Kürt aydını Kemal Burkay’ın şu sözlerini hiç yabana atmayın: “Ergenekon’a destek veren güçler AK Parti iktidarını devirmek için cunta hazırlıkları yaparken şiddet ortamının da sürmesini istiyor. Hatta askeri vesayetin devamı için PKK ile birlikte eylem planlıyorlar.”
Özetle, ucu her türlü provokasyona açık bir süreçteyiz...
Muhafız
Dün Sabah Gazetesi’nde Diyarbakır Belediye Başkanı Osman Baydemir’in Sezen Aksu’ya övgüler dizerken hatırlattığı “Sağ yanım boydan boya Mezopotamya, sol yanımda Rumeli ağıtları patlar” sözüne takıldım.
Garip tesadüf, o esnada masamda genç Yazar Selman Kayabaşı’nın piyasaya henüz yeni dağıtılan “Muhafız” isimli kitabı var.
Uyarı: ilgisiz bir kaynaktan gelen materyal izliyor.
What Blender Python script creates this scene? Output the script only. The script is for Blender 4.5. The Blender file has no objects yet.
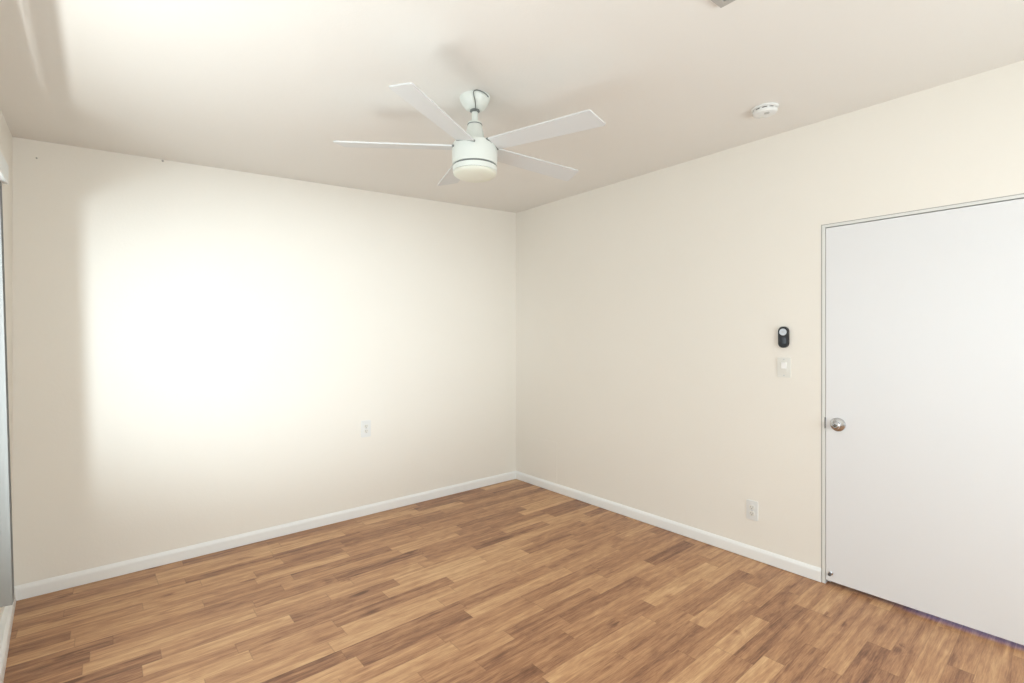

Alt başlık ise şöyle: “Türkiye Cumhuriyeti’nden Rumeli ve Mezopotamya Birliği’ne...”
Selman, Boğaziçi tarih mezunu, çok yetenekli bir yazar. Kafkas Ruleti, Türkiye’nin Gözyaşları isimlerini taşıyan kitapları var ama ben onu daha çok Teşkilat eseriyle tanıdım.
Romanın ilginç bir kurgusu var: Birinci dünya savaşında Almanya’nın mağlup olması için çalışan gizli bir örgüt, J.F. Kennedy ve Adnan Menderes’i yetiştiren ortak bir akademi ve Avrupa’da Teslis’e karşı tek tanrı inancını savunan Protestan hareketini başlatan M. Luther’in bağlı olduğu İslam teşkilatından söz ediyor.
Abdullah Gül’ün Cumhurbaşkanı seçilmesi, Muhsin Yazıcıoğlu’nun şüpheli ölümü, Adnan Menderes, Turgut Özal, Adnan Kahveci ve Üzeyir Garih arasındaki bağlantılar gibi bilinen tarih tezlerini alt üst eden bir kurgusu var.
Hem kitabın ismi hem içeriği, ister istemez, Dışişleri Bakanı Prof. Dr. Ahmet Davutoğlu’nun pişirdiği ve “Neo-Osmanlıcılık” yorumlarına yol açtığı yeni dış politikasına göndermeler yapıyor.